I'm currently looking at improving error handling in merging - and need real examples to test. It is likely that your problem is just a merge conflict and you just need to try a different stategy - it's just our error reporting is terrible.

I tried every merge strategy and got the same error. Merging by hand with a simple "git merge" on the command line works without any problems.

I will try to make a reproducible example but I cannot do this with my real code because of copyright stuff. In another issue someone had the same problem: https://github.com/go-gitea/gitea/issues/7205#issuecomment-542276109

Maybe @Ahaus314 can help with this

Were you able to work out which file was causing the conflict?

There's a bug in #8629 which you might have hit. Otherwise I have a suspicion that our merging code might fail if files are moved in a specific way - but I don't know how to trigger it.

If you can work out what the problem was it would help immensely.

The other thing is to try with my PR as the error messages are significantly improved.

The error message lists some files so I can look if this could be related to the bug you mentionened.
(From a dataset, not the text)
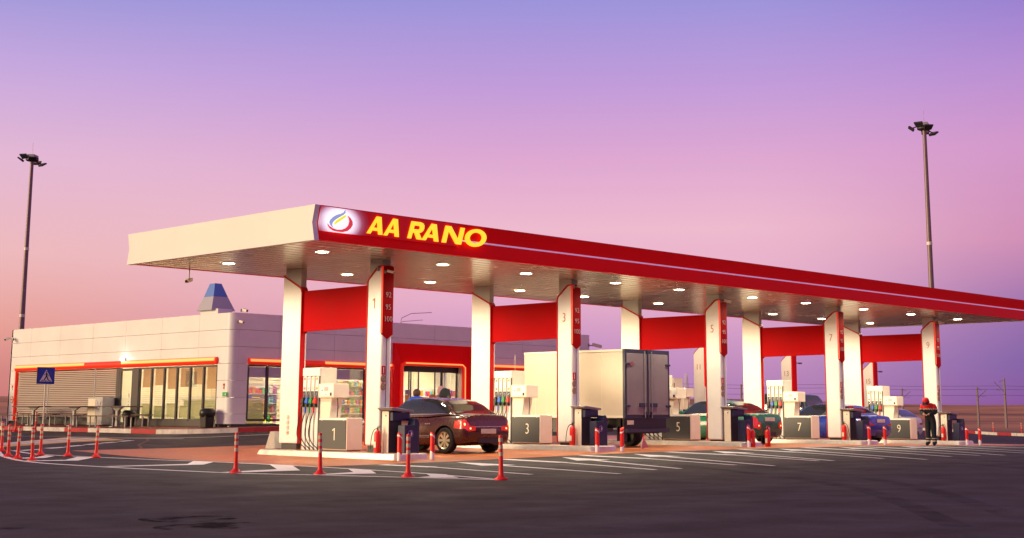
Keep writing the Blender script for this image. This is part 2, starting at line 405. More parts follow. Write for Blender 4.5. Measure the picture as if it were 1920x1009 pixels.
# asphalt: swept along the kerb line so that its edge is straight
def asphalt_sheet():
    us = frange(-120, -64, 8) + frange(-60, 24, 1.0); ts = frange(-90, -60, 5)+frange(-56, 44, 1.0)+frange(48, 110, 6)
    # u = distance along kn from kerb (0 = kerb), t along kd
    vs = []; fs = []; us = [u for u in frange(-140, -90, 10)+frange(-88, -60, 2)+frange(-59, 0, 1.0)]; ts = frange(-110, -50, 5)+frange(-48, 60, 1.0)+frange(64, 120, 8)
    for t in ts:
        for u in us:
            p = KB + kd*t + kn*u; vs.append((p.x, p.y, gz(p.x, p.y)))
    nu = len(us)
    for j in range(len(ts)-1):
        for i in range(nu-1): fs.append((j*nu+i, j*nu+i+1, (j+1)*nu+i+1, (j+1)*nu+i))
    me = bpy.data.meshes.new('asphalt_ground'); me.from_pydata(vs, [], fs); me.materials.append(M['asphalt'])
    bm = bmesh.new(); bm.from_mesh(me); bmesh.ops.recalc_face_normals(bm, faces=bm.faces)
    if sum(f.normal.z for f in bm.faces) < 0: bmesh.ops.reverse_faces(bm, faces=bm.faces)
    bm.to_mesh(me); bm.free()
    for p in me.polygons: p.use_smooth = True
    o = bpy.data.objects.new('asphalt_ground', me); COL.objects.link(o); struct(o)
asphalt_sheet()
def land_z(x, y):
    d = (Vector((x, y))-KB).dot(kn)
    r = math.hypot(x+22, y+26)
    z = -.28 - 1.1*ss(2, 90, d)
    if r > 300:
        a = math.atan2(y+26, x+22)
        h = 14 + 2.2*math.sin(a*9+1) + 1.3*math.sin(a*23)
        z += (h+1.4)*ss(330, 1500, r) + .6*math.sin(r/90+a*6)*ss(300, 600, r)
    return z
def land():
    rs = [0, 20, 40, 60, 75, 90, 105, 120, 140, 160, 190, 230, 280, 340, 420, 520, 640, 800, 1000, 1250, 1500, 2000, 3500, 6000]
    n = 360; vs = []; fs = []
    for r in rs:
        for k in range(n):
            a = 2*PI*k/n; x = -22+r*math.cos(a); y = -26+r*math.sin(a)
            vs.append((x, y, land_z(x, y) if r > 0 else -.3))
    for i in range(len(rs)-1):
        for k in range(n): fs.append((i*n+k, i*n+(k+1) % n, (i+1)*n+(k+1) % n, (i+1)*n+k))
    me = bpy.data.meshes.new('field_land'); me.from_pydata(vs, [], fs); me.materials.append(M['soil'])
    bm = bmesh.new(); bm.from_mesh(me); bmesh.ops.remove_doubles(bm, verts=bm.verts, dist=.001); bmesh.ops.recalc_face_normals(bm, faces=bm.faces)
    if sum(f.normal.z for f in bm.faces) < 0: bmesh.ops.reverse_faces(bm, faces=bm.faces)
    bm.to_mesh(me); bm.free()
    for p in me.polygons: p.use_smooth = True
    o = bpy.data.objects.new('field_land', me); COL.objects.link(o); struct(o)
land()
# orange block paving of the forecourt
struct(grid_mesh('forecourt_paving', frange(-3.7, 31.8, .5), frange(-2.5, 8.0, .5), lambda x, y: gz(x, y)+.006, 'paving'))

# raised apron round the shop
def apron():
    pts = [(4.2, 36), (4.2, 17.0)] + [(4.2+4*(1-math.cos(a)), 17-4*math.sin(a)) for a in np.linspace(0, PI/2, 12)[1:]] + [(34, 13), (34, 36)]
    mb = MB(); xs = frange(4.2, 34, .8)
    top = lambda x, y: gz(x, y)+.14
    n = len(pts); vs = [(p[0], p[1], top(*p)) for p in pts]; mb.add(vs, [tuple(range(n))])
    bm_o = mb.build('pavement', 'pavetop'); struct(bm_o)
    bm = bmesh.new(); bm.from_mesh(bm_o.data)
    for x in frange(5, 33, 1.0):
        bmesh.ops.bisect_plane(bm, geom=bm.verts[:]+bm.edges[:]+bm.faces[:], plane_co=(x,0,0), plane_no=(1,0,0))
    for y in frange(13.5, 35.5, 1.0):
        bmesh.ops.bisect_plane(bm, geom=bm.verts[:]+bm.edges[:]+bm.faces[:], plane_co=(0,y,0), plane_no=(0,1,0))
    for v in bm.verts: v.co.z = top(v.co.x, v.co.y)
    bm.to_mesh(bm_o.data); bm.free()
    return pts
apron_pts = apron()
def kerb_run(pts, seq, zf, h=.15, w=.16, name='kerb', start=0):
    """striped kerb: walks the polyline in short pieces, material by length"""
    mb = MB(); d = 0; k = start; lim = seq[k][0]; mid = []
    P = [Vector(p) for p in pts]; fine = [P[0]]
    for a, b in zip(P, P[1:]):
        m = max(1, int((b-a).length/.25))
        for i in range(1, m+1): fine.append(a.lerp(b, i/m))
    for a, b in zip(fine, fine[1:]):
        t = (b-a).normalized(); nn = Vector((-t.y, t.x))*w/2
        L_ = (b-a).length; d += L_
        if d > lim: d = 0; k = (k+1) % len(seq); lim = seq[k][0]
        mb.use(seq[k][1])
        q = [a-nn, b-nn, b+nn, a+nn]; z = [zf(v.x, v.y) for v in q]
        mb.add([(v.x, v.y, zz-.05) for v, zz in zip(q, z)]+[(v.x, v.y, zz+h) for v, zz in zip(q, z)], [(0,3,2,1),(4,5,6,7),(0,1,5,4),(1,2,6,5),(2,3,7,6),(3,0,4,7)])
    return struct(mb.build(name, ['kerbW', 'kerbR']))
kerb_run([(p[0]-.08 if i < 2 else p[0]-.05, p[1]-(0 if i < 2 else .08)) for i, p in enumerate(apron_pts[:-1])], [(3.0, 0), (1.6, 1)], gz, h=.15, name='shop_kerb')
k0 = KB-kd*40; k1 = KB+kd*70
kerb_run([(k0.x, k0.y), (k1.x, k1.y)], [(3.2, 0), (1.9, 1)], gz, h=.16, w=.25, name='road_kerb', start=1)

# painted markings (flat paint laid over the asphalt)
def flat(name, polys, mt, lift=.004):
    mb = MB()
    bm = bmesh.new()
    for pl in polys:
        vs = [bm.verts.new((x, y, 0)) for x, y in pl]
        try: bm.faces.new(vs)
        except ValueError: pass
    bmesh.ops.triangulate(bm, faces=bm.faces)
    xs = [v.co.x for v in bm.verts]; ys = [v.co.y for v in bm.verts]
    for x in frange(math.floor(min(xs)), math.ceil(max(xs)), 1.0):
        bmesh.ops.bisect_plane(bm, geom=bm.verts[:]+bm.edges[:]+bm.faces[:], plane_co=(x,0,0), plane_no=(1,0,0))
    for y in frange(math.floor(min(ys)), math.ceil(max(ys)), 1.0):
        bmesh.ops.bisect_plane(bm, geom=bm.verts[:]+bm.edges[:]+bm.faces[:], plane_co=(0,y,0), plane_no=(0,1,0))
    for v in bm.verts: v.co.z = gz(v.co.x, v.co.y)+lift
    bmesh.ops.recalc_face_normals(bm, faces=bm.faces)
    for f in bm.faces:
        if f.normal.z < 0: f.normal_flip()
    me = bpy.data.meshes.new(name); bm.to_mesh(me); bm.free(); me.materials.append(M[mt])
    o = bpy.data.objects.new(name, me); COL.objects.link(o); return struct(o)
def strip(pts, w):
    P = [Vector(p) for p in pts]; L_, R_ = [], []
    for i, p in enumerate(P):
        d = (P[min(i+1, len(P)-1)]-P[max(i-1, 0)]).normalized(); n = Vector((-d.y, d.x))*w/2
        L_.append(tuple(p+n)); R_.append(tuple(p-n))
    return [[L_[i], L_[i+1], R_[i+1], R_[i]] for i in range(len(P)-1)]
def smooth_pts(p, n=6):
    out = []; P = [Vector(q) for q in p]
    for i in range(len(P)-1):
        a, b, c_, d = P[max(i-1, 0)], P[i], P[i+1], P[min(i+2, len(P)-1)]
        for k in range(n):
            t = k/n; out.append(tuple(.5*((2*b)+(-a+c_)*t+(2*a-5*b+4*c_-d)*t*t+(-a+3*b-3*c_+d)*t**3)))
    out.append(tuple(P[-1])); return out
MK = 'lane_marking'
outer = smooth_pts([(-5.4,8.6),(-6.02,7.19),(-6.45,5.9),(-6.8,4.46),(-6.99,2.68),(-7.0,.8),(-6.93,-1.0),(-6.62,-3.75),(-5.97,-5.39),(-5.37,-7.16),(-4.77,-8.9)])
inner = smooth_pts([(-5.0,8.6),(-5.2,7.2),(-5.0,6.3),(-4.6,5.3),(-4.1,3.6),(-3.82,1.2),(-3.76,-.8),(-3.80,-2.6),(-3.95,-4.4),(-4.15,-6.1),(-4.50,-7.8),(-4.77,-8.9)])
flat('edge_line', strip(outer, .15)+strip(inner, .13), 'line')
flat('chevron_marking', [
    [(-3.76,-.79),(-3.77,-1.63),(-5.11,-3.69),(-6.70,-3.6),(-6.74,-3.3),(-5.12,-2.94)],
    [(-3.9,-3.65),(-4.0,-4.49),(-4.87,-5.71),(-5.88,-5.45),(-5.94,-5.25),(-4.82,-4.97)],
    [(-4.15,-6.27),(-4.17,-6.85),(-4.87,-7.95),(-5.15,-7.7),(-5.24,-7.3),(-4.86,-7.2)],
    [(-4.92,5.41),(-4.72,5.0),(-5.74,3.86),(-6.80,4.15),(-6.80,4.45),(-5.82,4.30)],
    [(-5.28,6.35),(-5.20,6.0),(-5.81,5.3),(-6.42,5.3),(-6.44,5.6),(-5.8,5.72)],
    [(-3.85,2.0),(-3.82,1.2),(-4.9,.0),(-6.9,.35),(-6.9,.62),(-4.95,.55)]], 'line', .008)
lines = [([(-2.1,-2.6),(-2.15,-4.27)], [(-2.15,-4.27),(-3.0,-7.92)]), ([(1.61,-2.6),(1.24,-4.85)], [(1.24,-4.85),(.06,-8.4)]),
         ([(4.4,-2.6),(3.95,-5.0)], [(3.95,-5.0),(2.6,-8.5)]), ([(7.8,-2.6),(7.1,-5.2)], [(7.1,-5.2),(5.42,-8.74)]),
         ([(11.1,-2.6),(10.0,-5.25)], [(10.0,-5.25),(7.6,-9.1)]), ([(14.3,-2.6),(12.8,-5.6)], [(12.8,-5.6),(9.9,-9.6)]),
         ([(17.3,-2.6),(15.6,-5.7)], [(15.6,-5.7),(11.9,-10.0)]), ([(20.6,-2.6),(18.7,-5.9)], [(18.7,-5.9),(14.8,-10.2)]),
         ([(23.8,-2.6),(21.8,-5.9)], [(21.8,-5.9),(17.8,-10.2)])]
flat('lane_line', [q for a, b in lines for q in strip(a, .30)] + [q for a, b in lines for q in strip(b, .13)], 'line')
arrows = []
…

Yesterday we had a holiday and today I am not in the office. So it has to wait till monday.

I tried every merge strategy and got the same error. Merging by hand with a simple "git merge" on the command line works without any problems.
I will try to make a reproducible example but I cannot do this with my real code because of copyright stuff. In another issue someone had the same problem: #7205 (comment)
Maybe @Ahaus314 can help with this

I finally got some progression on my issue regarding some Error 500 when trying to create a Pull Request. Our server is also Under Windows and the Git implementation differ from the Linux one regarding the handling of the limit of a file name. By default, Git handle a maximum of 4096 characters however under Windows, it's limited to 260 (or 259). In my case, it appears that some folder/filename exceed the 260/259 characters limit (yeah, my organization like long path). Even if the error message wasn't mentionning the "filename too long", I had to set a specific config for the Git instance on the server where Gitea is installed. I added:
$ git config --system core.longpaths true
(I found the answer here https://stackoverflow.com/questions/22575662/filename-too-long-in-git-for-windows). Pull Requests are now working fine. Hope it'll help you.

Thanks a lot @Ahaus314 the longpaths setting seems to work for me too

>
>

I had to set a specific config for the Git instance on the server where Gitea is installed. I added:
$ git config --system core.longpaths true
(I found the answer here https://stackoverflow.com/questions/22575662/filename-too-long-in-git-for-windows). Pull Requests are now working fine. Hope it'll help you.

Can this be added inside Gitea by default? Sounds like a useful setting.

So I have been worried about every other peculiarity of the windows filesystems and completely forgot about this piece of phenomenal idiocy on behalf of our proprietary overloads.

Merge is literally the last place that actually checks out files with their filenames and treepaths. I have removed every other place that does this - merge remains stubborn because you have to rewrite a lot of plumbing to get it to work and I just haven't had a chance to think about it properly. That's why most would only notice this on merge and literally nowhere else. (The only other way you could be affected is if you couldn't actually store a git repo because the filename was too long - oh and maybe a stupidly long branch name.)